We’re spending a quiet New Year’s Eve, safely off the road and tucked into our campground for the night.

Tomorrow we will be in Todos Santos, about an hour away on the Pacific side, where we’ll hang out for a few days.

We wish you all nothing but good things for 2019 – good health, comfort, love, friendship and if it is at all possible – La Paz – peace.

23 thoughts on “The hidden beauty of La Paz

  1. Happy New Year, Ginny and Stephen! As always, I’m loving your photos and commentary…so enlightening. All the best for you in 2019, safe travels. xo Margy


  2. Thank you for sharing your many adventures, filled with vivid descriptions and colourful photos. As always, we’re travelling along with you in our imaginations. Best wishes for a happy, healthy 2019.


  3. Hi Ginny and Steve,
    What a pleasure to follow your road trip, up to and including this lovely spot, while we were on our own road trip through the north and south islands of New Zealand. Culturally so different and equally beautiful. I can fully appreciate the creativity and diligence it takes to be fully immersed in your experiences and to keep regularly posting – something I would not be able to do. It’s fantastic! All our best wishes for your continuing travels and everything else the year brings to you.


    1. How nice to hear from you! I look forward to hearing about your trip – New Zealand is a place we would dearly love to visit.

      I think of you and Tom and the rest of our Spanish conversation group often as I continue to spin my wheels with my poor Spanish!
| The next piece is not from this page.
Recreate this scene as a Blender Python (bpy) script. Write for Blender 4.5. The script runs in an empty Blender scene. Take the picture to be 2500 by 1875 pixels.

  4. It seems I’m always leaving the Same ole comment! Gorgeous pictures! It’s true though! All of your posts have given me an entirely new perspective on Mexico and travelling there. Not a drug dealer in sight!

    Happy New Year and all the best in the new year. Joan


    1. The drug dealers come to Baja for holidays, so they’re as chilled out as the rest of us. Honestly, we have not felt one second of discomfort or unease here – Mexicans are unfailingly friendly, helpful and lovely people.
      I am more nervous in any big North American city at night then I am in any part of Mexico.


  5. Wow, what a great looking place La Paz is, so colourful, great beaches, and that amazing blue Baja sky. I”m looking forward to seeing your pics of Todos Santos, I was there about 20 years ago or so, and really enjoyed it’s simplicity, stayed at a B&B run by a Canadian woman from Mayne Island, who toured us into the mountains where we met some amazing people living so close to the land. It was just beginning to be of interest to gringos and on the verge of development, so I’m curious to see what it’s like now. Enjoy your stay there, and again Happy New Year!! 🙂


    1. Garry, we just drove past Todos Santos this afternoon – we’re beach camping just south of town, and are looking forward to being there tomorrow. Our next door neighbours (Ron and Nancy from Gabriola) hadn’t been there in years either and they were amazed at the changes. Lots to tell you in the next post.
      Happy New Year to you and Donna!


  6. La Paz really does look like a beautiful place to visit. Your shots of the malecon remind me of the malecon in Puerto Vallarta. I could sit on a bench all day and watch the people stroll by and it doesn’t cost you anything! May the New Year bring many more adventures your way.


  7. A belated Feliz Nuevo Año from central Canada. Hope that 2019 continues to be as enjoyable and exciting as 2018 was for you both. Will continue to follow your insightful commentary and great accompanying photos. You are the perfect couple to take in Mexico for all it’s worth and reflect back for us your pleasure and appreciation of that rich and varied culture.


  8. Happy New Year -as Jon says you are able to shine a light on all that is interesting and lovely about Mexico [ I know he wishes i could do the same!]. it was fun to see a comment from you, Tom and Shelley, travelling through new Zealand. Will look forward to hearing about that -a place i would love to spend time in
    Happy travels -a highlight of 2019 for me will be when we can get together with you all on Gabriola.